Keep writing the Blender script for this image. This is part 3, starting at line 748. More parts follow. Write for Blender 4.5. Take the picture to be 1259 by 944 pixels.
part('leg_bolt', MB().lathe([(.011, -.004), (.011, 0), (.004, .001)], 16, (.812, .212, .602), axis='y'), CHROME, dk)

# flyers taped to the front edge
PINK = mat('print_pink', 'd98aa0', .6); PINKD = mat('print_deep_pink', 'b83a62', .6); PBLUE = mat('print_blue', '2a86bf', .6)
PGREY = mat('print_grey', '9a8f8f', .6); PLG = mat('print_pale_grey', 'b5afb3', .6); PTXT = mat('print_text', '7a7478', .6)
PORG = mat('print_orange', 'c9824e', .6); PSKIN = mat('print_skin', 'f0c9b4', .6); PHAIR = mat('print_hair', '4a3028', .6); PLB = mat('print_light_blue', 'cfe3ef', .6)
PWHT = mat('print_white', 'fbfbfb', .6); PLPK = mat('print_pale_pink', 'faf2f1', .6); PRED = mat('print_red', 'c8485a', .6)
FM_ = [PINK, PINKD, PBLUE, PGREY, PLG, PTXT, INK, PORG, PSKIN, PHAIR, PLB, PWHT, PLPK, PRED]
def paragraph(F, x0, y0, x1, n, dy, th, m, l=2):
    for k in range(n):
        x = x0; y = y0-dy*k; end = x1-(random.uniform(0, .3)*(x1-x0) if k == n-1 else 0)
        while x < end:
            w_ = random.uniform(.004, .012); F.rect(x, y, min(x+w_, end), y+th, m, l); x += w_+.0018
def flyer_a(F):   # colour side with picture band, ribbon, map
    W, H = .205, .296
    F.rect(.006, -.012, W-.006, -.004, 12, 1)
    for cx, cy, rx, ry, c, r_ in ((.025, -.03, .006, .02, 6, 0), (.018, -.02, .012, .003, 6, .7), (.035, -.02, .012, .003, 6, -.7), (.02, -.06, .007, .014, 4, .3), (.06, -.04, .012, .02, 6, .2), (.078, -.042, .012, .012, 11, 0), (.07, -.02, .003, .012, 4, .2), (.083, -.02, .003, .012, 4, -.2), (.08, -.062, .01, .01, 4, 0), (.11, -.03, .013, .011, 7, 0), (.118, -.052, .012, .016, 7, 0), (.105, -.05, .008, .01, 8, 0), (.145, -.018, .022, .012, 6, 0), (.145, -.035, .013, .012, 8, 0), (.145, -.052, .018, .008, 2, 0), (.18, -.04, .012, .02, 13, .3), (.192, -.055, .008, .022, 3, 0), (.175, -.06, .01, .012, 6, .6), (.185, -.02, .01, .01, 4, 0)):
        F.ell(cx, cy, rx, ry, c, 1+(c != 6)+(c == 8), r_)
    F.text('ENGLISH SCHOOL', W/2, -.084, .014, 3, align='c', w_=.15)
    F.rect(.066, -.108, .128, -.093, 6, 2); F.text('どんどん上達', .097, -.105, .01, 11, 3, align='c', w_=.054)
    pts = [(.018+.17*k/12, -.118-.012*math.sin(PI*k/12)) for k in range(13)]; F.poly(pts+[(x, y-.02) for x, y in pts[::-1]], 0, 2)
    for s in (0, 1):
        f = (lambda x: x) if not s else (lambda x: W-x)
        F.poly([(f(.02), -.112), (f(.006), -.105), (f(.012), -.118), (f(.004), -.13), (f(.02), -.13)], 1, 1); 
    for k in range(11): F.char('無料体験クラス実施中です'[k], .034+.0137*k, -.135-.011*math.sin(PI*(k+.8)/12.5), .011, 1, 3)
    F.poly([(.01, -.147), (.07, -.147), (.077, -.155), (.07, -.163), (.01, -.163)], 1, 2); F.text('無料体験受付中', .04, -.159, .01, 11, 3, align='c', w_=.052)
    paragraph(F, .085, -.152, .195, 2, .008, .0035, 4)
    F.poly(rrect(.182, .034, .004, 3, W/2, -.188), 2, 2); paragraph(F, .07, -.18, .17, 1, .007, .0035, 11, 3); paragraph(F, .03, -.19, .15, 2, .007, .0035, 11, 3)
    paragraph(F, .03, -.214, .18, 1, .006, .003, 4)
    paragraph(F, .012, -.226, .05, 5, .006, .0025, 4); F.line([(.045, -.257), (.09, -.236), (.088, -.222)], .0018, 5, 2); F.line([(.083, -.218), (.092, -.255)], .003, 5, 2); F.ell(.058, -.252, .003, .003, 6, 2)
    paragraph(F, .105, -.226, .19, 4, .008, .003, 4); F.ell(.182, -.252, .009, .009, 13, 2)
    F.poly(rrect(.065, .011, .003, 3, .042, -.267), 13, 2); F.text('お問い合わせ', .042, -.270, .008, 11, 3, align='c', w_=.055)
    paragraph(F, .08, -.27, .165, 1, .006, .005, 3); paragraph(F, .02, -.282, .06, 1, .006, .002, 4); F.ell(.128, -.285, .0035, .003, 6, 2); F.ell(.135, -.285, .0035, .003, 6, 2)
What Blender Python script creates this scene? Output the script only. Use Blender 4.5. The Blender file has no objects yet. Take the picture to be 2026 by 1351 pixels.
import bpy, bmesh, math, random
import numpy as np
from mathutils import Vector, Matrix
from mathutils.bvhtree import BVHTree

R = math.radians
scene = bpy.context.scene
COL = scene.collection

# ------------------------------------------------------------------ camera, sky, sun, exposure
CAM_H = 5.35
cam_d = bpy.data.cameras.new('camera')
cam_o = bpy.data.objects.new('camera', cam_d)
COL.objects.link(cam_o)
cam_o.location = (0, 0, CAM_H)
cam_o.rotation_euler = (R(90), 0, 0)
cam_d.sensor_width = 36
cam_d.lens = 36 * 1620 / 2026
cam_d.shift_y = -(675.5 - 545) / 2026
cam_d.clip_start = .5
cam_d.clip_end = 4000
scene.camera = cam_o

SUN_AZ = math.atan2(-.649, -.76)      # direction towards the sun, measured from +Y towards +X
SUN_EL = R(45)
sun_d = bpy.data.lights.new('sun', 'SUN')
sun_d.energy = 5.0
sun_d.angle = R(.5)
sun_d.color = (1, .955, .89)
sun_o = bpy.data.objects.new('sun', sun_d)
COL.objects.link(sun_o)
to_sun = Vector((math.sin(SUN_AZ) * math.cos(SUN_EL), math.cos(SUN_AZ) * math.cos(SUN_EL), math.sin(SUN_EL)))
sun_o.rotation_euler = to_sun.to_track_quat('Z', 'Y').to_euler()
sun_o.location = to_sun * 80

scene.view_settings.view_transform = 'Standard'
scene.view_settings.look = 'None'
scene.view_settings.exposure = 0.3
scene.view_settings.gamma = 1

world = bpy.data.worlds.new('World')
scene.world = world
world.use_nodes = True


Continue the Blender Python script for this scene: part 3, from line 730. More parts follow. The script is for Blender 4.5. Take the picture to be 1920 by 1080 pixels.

Problem description:
Send back all of the entries exactly, with nothing missing.

Result for this exercise:
Keep writing the Blender script for this image. This is part 3, starting at line 748. More parts follow. Write for Blender 4.5. Take the picture to be 1259 by 944 pixels.
part('leg_bolt', MB().lathe([(.011, -.004), (.011, 0), (.004, .001)], 16, (.812, .212, .602), axis='y'), CHROME, dk)

# flyers taped to the front edge
PINK = mat('print_pink', 'd98aa0', .6); PINKD = mat('print_deep_pink', 'b83a62', .6); PBLUE = mat('print_blue', '2a86bf', .6)
PGREY = mat('print_grey', '9a8f8f', .6); PLG = mat('print_pale_grey', 'b5afb3', .6); PTXT = mat('print_text', '7a7478', .6)
PORG = mat('print_orange', 'c9824e', .6); PSKIN = mat('print_skin', 'f0c9b4', .6); PHAIR = mat('print_hair', '4a3028', .6); PLB = mat('print_light_blue', 'cfe3ef', .6)
PWHT = mat('print_white', 'fbfbfb', .6); PLPK = mat('print_pale_pink', 'faf2f1', .6); PRED = mat('print_red', 'c8485a', .6)
FM_ = [PINK, PINKD, PBLUE, PGREY, PLG, PTXT, INK, PORG, PSKIN, PHAIR, PLB, PWHT, PLPK, PRED]
def paragraph(F, x0, y0, x1, n, dy, th, m, l=2):
    for k in range(n):
        x = x0; y = y0-dy*k; end = x1-(random.uniform(0, .3)*(x1-x0) if k == n-1 else 0)
        while x < end:
            w_ = random.uniform(.004, .012); F.rect(x, y, min(x+w_, end), y+th, m, l); x += w_+.0018
def flyer_a(F):   # colour side with picture band, ribbon, map
    W, H = .205, .296
    F.rect(.006, -.012, W-.006, -.004, 12, 1)
    for cx, cy, rx, ry, c, r_ in ((.025, -.03, .006, .02, 6, 0), (.018, -.02, .012, .003, 6, .7), (.035, -.02, .012, .003, 6, -.7), (.02, -.06, .007, .014, 4, .3), (.06, -.04, .012, .02, 6, .2), (.078, -.042, .012, .012, 11, 0), (.07, -.02, .003, .012, 4, .2), (.083, -.02, .003, .012, 4, -.2), (.08, -.062, .01, .01, 4, 0), (.11, -.03, .013, .011, 7, 0), (.118, -.052, .012, .016, 7, 0), (.105, -.05, .008, .01, 8, 0), (.145, -.018, .022, .012, 6, 0), (.145, -.035, .013, .012, 8, 0), (.145, -.052, .018, .008, 2, 0), (.18, -.04, .012, .02, 13, .3), (.192, -.055, .008, .022, 3, 0), (.175, -.06, .01, .012, 6, .6), (.185, -.02, .01, .01, 4, 0)):
        F.ell(cx, cy, rx, ry, c, 1+(c != 6)+(c == 8), r_)
    F.text('ENGLISH SCHOOL', W/2, -.084, .014, 3, align='c', w_=.15)
    F.rect(.066, -.108, .128, -.093, 6, 2); F.text('どんどん上達', .097, -.105, .01, 11, 3, align='c', w_=.054)
    pts = [(.018+.17*k/12, -.118-.012*math.sin(PI*k/12)) for k in range(13)]; F.poly(pts+[(x, y-.02) for x, y in pts[::-1]], 0, 2)
    for s in (0, 1):
        f = (lambda x: x) if not s else (lambda x: W-x)
        F.poly([(f(.02), -.112), (f(.006), -.105), (f(.012), -.118), (f(.004), -.13), (f(.02), -.13)], 1, 1); 
    for k in range(11): F.char('無料体験クラス実施中です'[k], .034+.0137*k, -.135-.011*math.sin(PI*(k+.8)/12.5), .011, 1, 3)
    F.poly([(.01, -.147), (.07, -.147), (.077, -.155), (.07, -.163), (.01, -.163)], 1, 2); F.text('無料体験受付中', .04, -.159, .01, 11, 3, align='c', w_=.052)
    paragraph(F, .085, -.152, .195, 2, .008, .0035, 4)
    F.poly(rrect(.182, .034, .004, 3, W/2, -.188), 2, 2); paragraph(F, .07, -.18, .17, 1, .007, .0035, 11, 3); paragraph(F, .03, -.19, .15, 2, .007, .0035, 11, 3)
    paragraph(F, .03, -.214, .18, 1, .006, .003, 4)
    paragraph(F, .012, -.226, .05, 5, .006, .0025, 4); F.line([(.045, -.257), (.09, -.236), (.088, -.222)], .0018, 5, 2); F.line([(.083, -.218), (.092, -.255)], .003, 5, 2); F.ell(.058, -.252, .003, .003, 6, 2)
    paragraph(F, .105, -.226, .19, 4, .008, .003, 4); F.ell(.182, -.252, .009, .009, 13, 2)
    F.poly(rrect(.065, .011, .003, 3, .042, -.267), 13, 2); F.text('お問い合わせ', .042, -.270, .008, 11, 3, align='c', w_=.055)
    paragraph(F, .08, -.27, .165, 1, .006, .005, 3); paragraph(F, .02, -.282, .06, 1, .006, .002, 4); F.ell(.128, -.285, .0035, .003, 6, 2); F.ell(.135, -.285, .0035, .003, 6, 2)
What Blender Python script creates this scene? Output the script only. Use Blender 4.5. The Blender file has no objects yet. Take the picture to be 2026 by 1351 pixels.
import bpy, bmesh, math, random
import numpy as np
from mathutils import Vector, Matrix
from mathutils.bvhtree import BVHTree

R = math.radians
scene = bpy.context.scene
COL = scene.collection

# ------------------------------------------------------------------ camera, sky, sun, exposure
CAM_H = 5.35
cam_d = bpy.data.cameras.new('camera')
cam_o = bpy.data.objects.new('camera', cam_d)
COL.objects.link(cam_o)
cam_o.location = (0, 0, CAM_H)
cam_o.rotation_euler = (R(90), 0, 0)
cam_d.sensor_width = 36
cam_d.lens = 36 * 1620 / 2026
cam_d.shift_y = -(675.5 - 545) / 2026
cam_d.clip_start = .5
cam_d.clip_end = 4000
scene.camera = cam_o

SUN_AZ = math.atan2(-.649, -.76)      # direction towards the sun, measured from +Y towards +X
SUN_EL = R(45)
sun_d = bpy.data.lights.new('sun', 'SUN')
sun_d.energy = 5.0
sun_d.angle = R(.5)
sun_d.color = (1, .955, .89)
sun_o = bpy.data.objects.new('sun', sun_d)
COL.objects.link(sun_o)
to_sun = Vector((math.sin(SUN_AZ) * math.cos(SUN_EL), math.cos(SUN_AZ) * math.cos(SUN_EL), math.sin(SUN_EL)))
sun_o.rotation_euler = to_sun.to_track_quat('Z', 'Y').to_euler()
sun_o.location = to_sun * 80

scene.view_settings.view_transform = 'Standard'
scene.view_settings.look = 'None'
scene.view_settings.exposure = 0.3
scene.view_settings.gamma = 1

world = bpy.data.worlds.new('World')
scene.world = world
world.use_nodes = True


Continue the Blender Python script for this scene: part 3, from line 730. More parts follow. The script is for Blender 4.5. Take the picture to be 1920 by 1080 pixels.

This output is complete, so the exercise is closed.